All this happens in milliseconds. The driver may notice nothing but the cruise control dropping out.

All 4 wheels hit a BIG puddle, so big all 4 wheels start to spin up. Traction control kicks in because all 4 wheels are accelerating faster than they possibly could if they had any traction at all, cruise drops out. Hydroplaning is a speed dependent thing so once the cruise drops out, the hydrodynamic drag of hitting the puddle will slow the car and re-establish traction, whereupon the stability control, which was reading the yaw sensor all along, now reads the yaw sensor to see if it is spinning and brake the appropriate wheel to stop it.

Again, happens in milliseconds.
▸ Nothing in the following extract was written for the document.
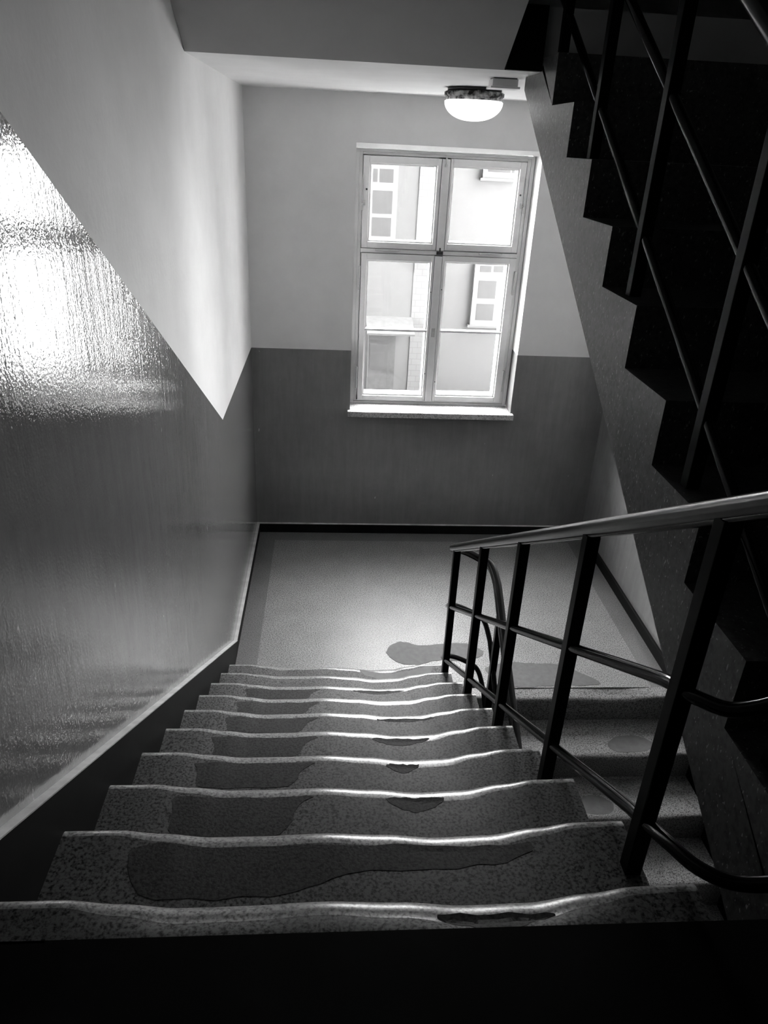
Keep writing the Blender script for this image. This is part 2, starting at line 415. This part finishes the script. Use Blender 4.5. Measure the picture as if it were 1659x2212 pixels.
# climbing flight (left): ten worn steps, the tenth is the edge of the upper floor
fa = thing('stair_flight', 'worn terrazzo flight of steps descending to the landing with wavy bright nosings', 'stairs', (0, 0, 0))
for k in range(1, 11):
    yf = -LA - (k - 1) * T_; z = k * R_
    bm_, zat = step_mesh(yf, z, -1, TS * .9, WF, depth=T_ if k < 10 else .08)
    st = bm_.build('step', [M_STEP, M_NOSE], fa)
    yb = yf - .055
    if k in (3, 4, 5, 6, 7, 8):
        dd = .12 if k < 6 else .135 if k < 8 else .16
        rp = patch_on(zat, [(.187, yf - .045), (.30, yf - .04), (.42, yf - .043), (.525, yf - .042), (.49, yf - .07), (.45, yf - dd), (.3, yf - dd - .004), (.20, yf - dd), (.19, yf - .08)], st, M_PATCH, k, .003)
        rp['label'] = 'rough dark repair in the left tread hollow'
    if k in (3, 5, 6, 7, 8):
        w2 = {3: .12, 5: .11, 6: .10, 7: .05, 8: .075}[k]; cx = {3: .80, 5: .86, 6: .81, 7: .785, 8: .785}[k]; h2 = {3: .02, 5: .013, 6: .03, 7: .032, 8: .045}[k]
        rp = patch_on(zat, [(cx - w2, yf - .045), (cx - w2 * .3, yf - .04), (cx + w2 * .4, yf - .042), (cx + w2, yf - .043), (cx + w2 * .6, yf - .045 - h2 * .6), (cx, yf - .045 - h2), (cx - w2 * .6, yf - .045 - h2 * .7)], st, M_PATCH, 20 + k, .003)
        rp['label'] = 'dark worn hollow behind the nosing'
    if k == 9:
        rp = patch_on(zat, [(.178, yf - .045), (.4, yf - .042), (.65, yf - .042), (.86, yf - .045), (.99, yf - .05), (.95, yf - .085), (.83, yf - .10), (.60, yf - .115), (.5, yf - .155), (.3, yf - .165), (.2, yf - .15)], st, M_PATCH, 9, .004)
        rp['label'] = 'wide rough dark repair across the tread'
    if k == 10:
        rp = patch_on(zat, [(.745, yf - .036), (.84, yf - .036), (.945, yf - .04), (.90, yf - .06), (.845, yf - .075), (.78, yf - .06)], st, M_PATCH, 10, .003)
        rp['label'] = 'broken hollow behind the nosing'
    if k == 1:
        rp = patch_on(zat, [(.74, yf - .03), (.9, yf - .06), (1.05, yf - .05), (1.15, yf - .02), (1.1, yf - .12), (.95, yf - .14), (.8, yf - .1)], st, M_PATCHL, 11, .004)
        rp['label'] = 'pale mortar repair'
yt = -LA - 10 * T_
MB().prism_x([(-LA, -.0), (-LA, -.16), (yt, 10 * R_ - .165 - .2), (yt, 10 * R_ - .165 - .004)], .0015, WF - .02).build('flight_slab', M_STEP, fa)

# descending flight (right)
fb = thing('stair_flight', 'lower terrazzo flight going down from the landing behind the railing, dark risers', 'stairs', (0, 0, 0))
for j in range(0, 11):
    yf = -LB - j * T_; z = -j * R_
    bm_, zat = step_mesh(yf, z, +1, XC, WID - TS, depth=T_ if j else .105, wd=.02)
    st = bm_.build('step', [M_TER, M_TER], fb)
    if j in (1, 2):
        cx, w2 = {1: (2.26, .13), 2: (2.0, .10)}[j]
        patch_on(zat, [(cx - w2, yf + .08), (cx - w2 * .6, yf + .14), (cx, yf + .155), (cx + w2 * .6, yf + .14), (cx + w2, yf + .09), (cx + w2 * .6, yf + .04), (cx - w2 * .6, yf + .04)], st, M_PATCHL, 40 + j, .003)
yt = -LB - 10 * T_
MB().prism_x([(-LB + .1, -.02), (-LB, -R_ - .01), (yt, -10 * R_ - R_ - .01), (yt, -11 * R_ - .18), (-LB + .1, -.2)], XC + .0, WID - .0015).build('flight_slab', M_SIDE, fb)
b = MB(); b.prism_x([(-LB, .07), (-LB, -.16), (yt, noseB(yt) - .16), (yt, noseB(yt) + .10), (-LB - .03, .07)], WID - TS, WID - .0015)
b.build('skirting', M_SKIRT, fb, bevel=.003)

# rising flight (right, above): sawtooth side seen from the well
fc = thing('stair_flight', 'upper flight rising towards the window wall, sawtooth side face lit grey', 'stairs', (0, 0, 0))
for m in range(6, -3, -1):
    z = ZC - m * R_; yf = YC - (m + 1) * T_; yb_ = min(yf + T_, -LC - .002)
    zr = z - R_ if m < 6 else 1.65
    bb = MB().prism_x([(yf, zr), (yf, z), (yb_, z)] if m < 6 else [(yf, 1.60), (yf, z), (yb_, z)], XC, WID - .005)
    bb.build('step', M_SIDE, fc)
yl, zl = YC - 7 * T_, ZC - 6 * R_ - R_
yh, zh = YC + 2 * T_, ZC + 2 * R_
def sof(y): return ZC + (y - YC) * SL - SOF
MB().prism_x([(yl - .25, sof(yl - .25)), (yl - .25, 1.42), (yl, 1.60), (yl, zl), (-LC - .002, zh - (yh + LC + .002) * SL), (-LC - .002, HC - .0015), (-1.70, HC - .0015), (-1.70, sof(-1.70))], XC, WID - .005).build('flight_slab', M_SIDE, fc)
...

Notice the cruise drops out either way.

Same thing happens if you hit black ice except things don’t slow down to re-establish traction nearly as quickly!

This is why I still use the cruise in the rain, unless, of course, people around me are slowing and speeding up and slowing, like Florida drivers do. Does this make sense?

How does the system discern the difference between loss of traction on all four wheels and low rolling resistance, such as steep downhill with a tailwind?

Do both of the OP’s vehicles traction control and stability management systems work the same way with the same infallible reliability?

When the AWD is under power, the system looks at rate of change of rotational velocity of each wheel. If the car is on, say ice, there is some resistance and the tires rate of change in rotational velocity is a some value, say X, at a torque value or T. If I put the car on a hoist with zero tractive resistance, apply the same torque value, T, I get a rotational velocity change Y which is greater than X. On a hoist, only the rotational inertia of the driveline is the only resistance so it spins up faster than on ice. That difference can be used to trigger traction control.

The steep downhill detection is easy, the yaw sensor has a 3 axis accelerometer. The tailwind drops the engine torque to essentially zero, a hydroplane event will affect each wheel somewhat differently due, especially the heavy front to the lighter rear. The rear will hydroplane first and on a downhill, will start to spin the car which the stability control will correct.

Doubtful, but they’d be close. Not all systems are equally good but both are far more reliable than their human controller. And the systems can do things the driver just cannot like brake ONE wheel to correct a skid or re-establish traction.

+1. Since the speed threshold of hydroplaning tracks with tire inflation a truck tire at 80+psi is going to be much more resistant than a car tire at ~35psi.